The customary duty to prevent transboundary environmental harm, which requires States to ‘use all the means at [their] disposal in order to avoid activities which take place in [their] territory, or in any area under [their] jurisdiction, causing significant damage to the environment of another State’, also applies to the climate system, which is an integral and vitally important part of the environment and which must be protected for present and future generations.
Conclusions
This Opinion fits in a string of domestic and international climate cases that assign state responsibility for the deleterious consequences of climate change, and in that sense arguably is unremarkable. Nonetheless, we feel that the Opinion may accelerate the emergence of a constitutional conceptual imaginary heralding new futures not merely for climate and environmental law specifically, but for law more generally.
First, the ICJ legally acknowledges that climate obligations cannot be sensibly severed from various environmental treaties, which in turn cannot be understood in isolation from human rights, and vice versa. It thereby brings law more into sync with insights from the natural sciences, but more practically also ensures that a state cannot escape its climate obligations simply by withdrawing from international climate treaties.

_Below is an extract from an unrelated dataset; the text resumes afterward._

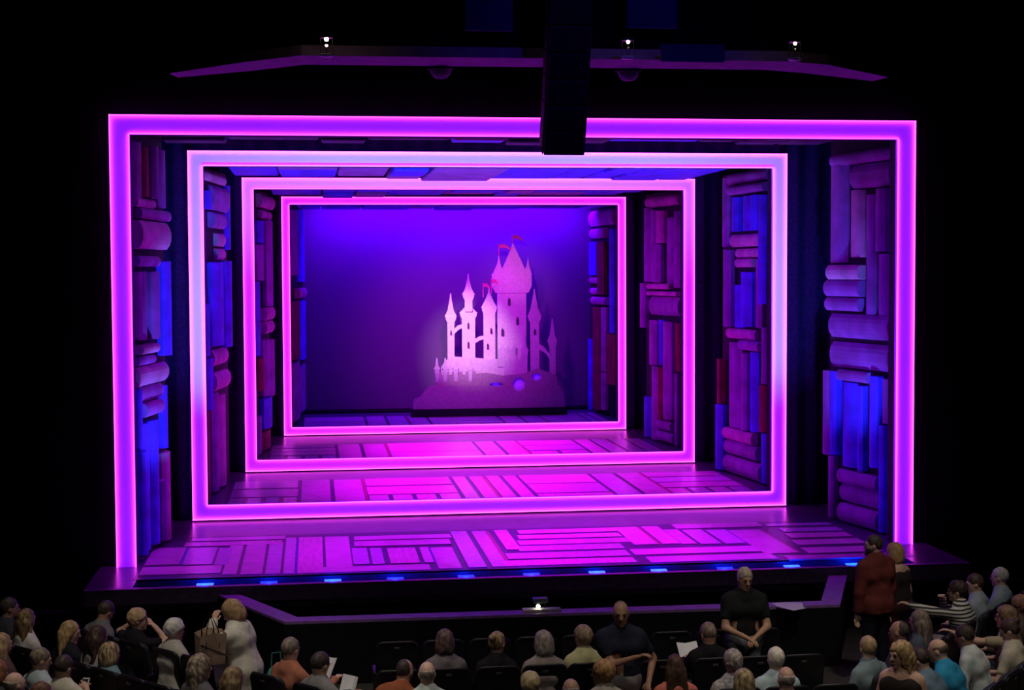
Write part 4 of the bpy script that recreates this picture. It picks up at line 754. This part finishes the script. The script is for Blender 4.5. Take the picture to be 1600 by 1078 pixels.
# --- centre block
person('dark brown haired person in grey, first of the second centre row', (-1.71, -6.06), 0, hair='bob', hcol=(.06, .035, .035), hcol2=(.14, .09, .08), top=(.17, .15, .17), sw=.16)
person('man in a rust-orange shirt bent towards the bald man', (-2.34, -7.05), 0, lean=30, side=17, hair='balding', hcol=DBR, top=(.28, .085, .04), skin='t', hy=-35, hp=-8)
person('bald man with a pale collar in the third centre row', (-1.98, -7.26), 0, hair='bald', hcol=(.30, .25, .22), top=(.50, .60, .58), skin='l')
person('woman in black with her blond-streaked hair tied up, wearing glasses', (-1.2, -6.2), 0, hair='bun', hcol=(.12, .07, .04), hcol2=(.48, .34, .20), top=(.012, .012, .015), sw=.155, hy=-35, glasses=True)
person('woman with a grey-brown bob and a taupe top', (-.72, -6.26), 0, hair='bob', hcol=(.22, .18, .16), hcol2=(.40, .35, .32), top=(.32, .27, .26), sw=.165, hy=14)
person('light-haired person in a pale yellow shirt', (-.28, -6.08), 0, hair='puff', hcol=(.24, .17, .11), hcol2=(.40, .30, .20), top=(.58, .56, .30), sw=.165, hy=30, twist=12)
person('person with cropped blond hair at the bottom edge left of centre', (-1.08, -7.8), 0, hair='puff', hcol=(.52, .40, .20), hcol2=(.72, .60, .36), top=(.05, .05, .06), sw=.16)
person('bald pinkish head at the bottom edge near the centre', (-.74, -8.0), 0, hair='bald', hcol=(.35, .28, .26), top=(.30, .32, .34), skin='f', s=.98)
person('woman with curly ginger-blond hair looking left, bottom centre', (-.33, -7.48), 0, hair='curly', hcol=(.38, .20, .08), hcol2=(.62, .38, .18), top=(.50, .46, .40), sw=.16, hy=62, skin='t')
person('woman with long dark hair in a coral top', (.37, -7.37), 0, hair='long', hcol=(.05, .028, .022), hcol2=(.12, .06, .045), top=(.72, .20, .15), sw=.16)
person('man in black reading a white sheet, second centre row', (1.03, -6.12), 0, hair='short', hcol=(.12, .08, .06), hcol2=(.28, .20, .15), top=(.010, .010, .012), hp=-26, hy=12, aL=(-.18, .36, .80), aR=(.02, .34, .74), skin='t')
person('person with curly grey hair in a pale patterned top', (.96, -7.29), 0, hair='curly', hcol=(.24, .20, .18), hcol2=(.46, .41, .38), topmat=patches('pale_pattern_cloth', (.62, .60, .56), (.28, .27, .30), 30), sw=.16)
person('white-haired man in a light blue shirt', (1.40, -7.24), 0, hair='short', hcol=(.60, .56, .46), hcol2=(.78, .74, .62), top=(.45, .58, .62), skin='l')
person('man with a thinning grey crown at the bottom, before the white-haired man', (1.28, -7.94), 0, hair='bald', hcol=(.34, .30, .27), top=(.10, .10, .12), skin='f')
person('person with streaked blond-brown hair at the bottom edge', (.86, -8.0), 0, hair='bob', hcol=(.18, .13, .07), hcol2=(.55, .44, .24), top=(.30, .26, .22), sw=.16)
person('standing man in a navy polo with one arm across his belly, facing the camera', (-.06, -6.87), 180, sit=False, s=1.0, hair='balding', hcol=(.16, .13, .11), top=(.022, .026, .045), sleeve='short', bot=(.26, .25, .24), skin='t', sw=.20,
       aR=(-.10, .24, 1.20, 1, -.3, -.7), aL=(-.26, .10, .92), hp=-10, hy=-8)
person('standing man in a black polo and grey jeans with hands together, facing the camera', (1.56, -5.56), 180, sit=False, s=1.02, hair='short', hcol=(.26, .20, .16), hcol2=(.44, .38, .32), top=(.010, .012, .012), sleeve='short', bot=(.17, .18, .21), skin='t', sw=.20,
       aR=(.05, .27, 1.03, 1, -.5, -.6), aL=(-.05, .27, 1.03, -1, -.5, -.6), hp=-16, hy=6)
# --- right block
person('standing bearded man in a rust-red jacket before the right of the stage', (3.60, -4.12), 22, sit=False, s=1.04, hair='short', hcol=(.045, .03, .025), top=(.16, .036, .032), coat=.12, bot=(.015, .018, .035), skin='l', sw=.205, hy=48, beard=True, lean=4)
person('blond woman half hidden behind the man in the rust-red jacket', (3.98, -3.85), 30, sit=False, s=.94, hair='bob', hcol=(.40, .22, .10), hcol2=(.60, .38, .18), top=(.03, .022, .025), sleeve='short', tank=True, skin='l', sw=.16, lean=6, bot=(.06, .02, .025))
person('young man with light brown hair and a grey-blue tee, leg stretched into the aisle', (2.45, -6.94), Rr, hair='short', hcol=(.28, .19, .10), hcol2=(.44, .32, .18), top=(.19, .26, .28), sleeve='short', hy=-40, twist=-18, skin='l',
       lL=((-.05, .42, .54), (.28, .86, .46), (.04, .13, -.02)))
person('dark-haired man with a bald crown behind the young man in grey-blue', (3.02, -6.34), Rr, hair='balding', hcol=(.05, .035, .03), top=(.05, .05, .06), skin='t')
person('brown-grey long-haired woman beside the dark balding man', (3.42, -5.9), Rr, hair='long', hcol=(.14, .10, .08), hcol2=(.26, .20, .16), top=(.07, .09, .12), sw=.16)
person('standing blond woman with wavy hair in a dark strappy top, facing left', (2.22, -8.35), 140, sit=False, s=.92, hair='wavy', hcol=(.28, .18, .08), hcol2=(.55, .38, .18), top=(.03, .022, .02), sleeve='short', tank=True, skin='f', sw=.165, hy=-32, hp=-6)
person('balding man in a bright blue tee leaning forward', (3.36, -7.09), Rr, lean=25, hair='bald', hcol=(.10, .07, .05), top=(.03, .28, .48), sleeve='short', skin='f', hp=-18, hy=8)
person('dark-haired person in a slate tee beside the man in bright blue', (3.02, -7.42), Rr, lean=24, hair='short', hcol=DBR, top=(.13, .20, .27), sleeve='short', hp=-28)
person('woman in a black and white striped top drinking from a cup', (4.53, -4.55), Rr, lean=10, hair='puff', hcol=DBR, topmat=stripes(), sw=.165, skin='l', hy=20, glasses=True, aR=(.03, .30, 1.02, .8, -.2, -.7), aL=(-.26, .62, .98, -.4, 0, -1), bot=(.30, .28, .26))
person('man with dark brown hair in a pale blue shirt, right front row', row('RA', 2.34, .26), Rr, lean=6, hcol=(.06, .035, .03), top=(.36, .42, .50), hy=28, hp=-12, skin='l')
person('grey-haired man in a blue-grey shirt at the end of the right front row', row('RA', 2.80, .15), Rr, hair='short', hcol=(.38, .36, .35), hcol2=(.56, .54, .52), top=(.28, .36, .42), hy=4, skin='l', s=1.02)
person('dark-haired man in a white shirt with grey patches bending forward', (3.80, -6.62), Rr, lean=20, hcol=DBR, topmat=patches('patchy_white_shirt', (.66, .68, .64), (.34, .42, .42), 5), hp=-18, skin='t')
person('woman with a dark bun in a cream top at the right', row('RB', .48, .22), Rr, lean=6, hair='bun', hcol=(.05, .028, .022), top=(.60, .54, .42), sleeve='short', sw=.155, hp=-24, hy=10)
person('brown-haired woman with an outstretched arm at the right', (4.43, -5.88), Rr, lean=4, hair='wavy', hcol=(.14, .08, .05), hcol2=(.32, .20, .12), top=(.40, .34, .22), sleeve='short', sw=.155, hy=20, aL=(-.30, .52, .98, -.4, 0, -1))
person('person with curly reddish hair at the right edge', (4.81, -5.39), Rr, hair='curly', hcol=(.18, .08, .05), hcol2=(.34, .17, .11), top=(.10, .07, .06), sw=.16)

# ------------------------------------------------------------------ what they hold
KR = mat('kraft_paper', (.52, .38, .27), .8, .12, 7, bump=.3); STR = mat('bag_strap', (.02, .015, .015), .5)
t = empty('paper_bag', (-4.06, -5.95, .13), R(20)); t.scale = (.86, .86, .92); tag(t, 'brown paper shopping bag with dark straps held by the standing woman', 'bag')
b = MB(); b.add([(-.15, -.08, 0), (.15, -.08, 0), (.15, .08, 0), (-.15, .08, 0), (-.15, -.11, .32), (.02, -.12, .36), (.17, -.10, .33), (.17, .10, .35), (-.02, .12, .38), (-.16, .10, .34)],
                [(0, 3, 2, 1), (0, 1, 6, 5, 4), (1, 2, 7, 6), (2, 3, 9, 8, 7), (3, 0, 4, 9)]); b.build('sack', KR, t)
for y_ in (-.10, .10): MB().tube([(-.08, y_, .20), (-.07, y_, .38), (0, y_ * .3, .56), (.07, y_, .38), (.08, y_, .20)], .007, 6).build('strap', STR, t)
MB().tube([(-.14, -.108, .24), (.0, -.115, .17), (.15, -.10, .10)], .008, 6).build('ribbon', STR, t)
t = empty('phone', (-5.27, -6.14, .02), R(-22)); tag(t, 'phone with a light case held by the dark-haired person in white', 'phone')
M = Matrix.Rotation(R(-50), 4, 'X'); b = MB(); b.rbox(-.038, .038, -.006, .006, -.075, .075, .004, M); b.build('case', mat('phone_case', (.62, .60, .55), .4), t)
b = MB(); b.box(-.032, .032, -.0075, -.006, -.06, .06, M); b.build('screen', mat('phone_screen', (.03, .03, .035), .15), t)
def booklet(x, y, z, rz_, op, w_, h_, label, name, tilt):
    t = empty(name, (x, y, z), R(rz_)); tag(t, label, 'paper')
    for q in (-1, 1):
        M = Matrix.Rotation(R(tilt), 4, 'X') @ Matrix.Rotation(R(-op * q), 4, 'Z')
        x0, x1 = sorted((0, q * w_)); MB().box(x0, x1, -.003, .003, 0, h_, M).build('page', PW, t)
booklet(-2.93, -5.86, -.10, -47, 25, .13, .23, 'open white programme held up by the man in the orange shirt', 'programme', -30)
booklet(-2.68, -6.42, -.13, -47, 32, .12, .20, 'large open programme held by the dark-haired person in grey', 'programme', -20)
booklet(.92, -5.72, -.08, 8, 18, .12, .19, 'folded white sheet held by the man in black', 'programme', -38)
t = empty('drinking_cup', (4.34, -4.29, .10), R(47)); tag(t, 'clear plastic cup held to the mouth by the striped woman', 'cup')
MB().lathe([(.001, 0), (.028, 0), (.038, .10), (.040, .10), (.036, .095), (.026, .005), (.001, .005)], 14).build('beaker', mat('cup_plastic', (.6, .6, .62), .25, spec=.6), t, True)
MB().lathe([(.001, .07), (.034, .07), (.001, .071)], 14).build('drink', mat('cup_drink', (.35, .30, .28), .2), t)
t = empty('teal_bag', (-3.42, -5.72, FL + .80), R(-20)); tag(t, 'crumpled teal cloth bag slung behind the standing woman in white', 'bag')
g = Grid(np.array([-.16, -.14, -.16]), np.array([.16, .14, .16]), .02); g.ell((0, 0, -.02), (.10, .07, .10), None, .03); g.ell((.02, .02, .06), (.05, .05, .07), None, .04); pp = g.pts(); g.D += .010 * np.sin(pp[..., 0] * 55 + pp[..., 2] * 30) * np.cos(pp[..., 1] * 50)
V_, Q_ = g.mesh(); link('pouch', to_mesh('pouch', V_, Q_), mat('teal_cloth', (.05, .36, .28), .7, .2, 9), t)
MB().tube([(-.05, 0, .07), (-.04, 0, .22), (.05, 0, .24), (.07, 0, .08)], .008, 6).build('handle', mat('teal_strap', (.04, .22, .18), .6), t)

Second, and spatially, the duty to cooperate serves as a correction of the principle of territorial sovereignty, its status of customary international law again implying a range of state duties pertaining to the climate also for states non-party to climate treaties.
Third, in an age when industrial moguls unashamedly rival or co-opt elected representatives of even the most powerful states, it is of paramount importance that the ICJ emphasizes state duties to preventatively regulate an open-ended class of environmentally/climate-destructive private behaviour.
Fourth and final, resonating case law such as Klimaseniorinnen, somewhat abstractly but promisingly, the ICJ in its Opinion gives voice to the unborn by means of a general principle of intergenerational equity.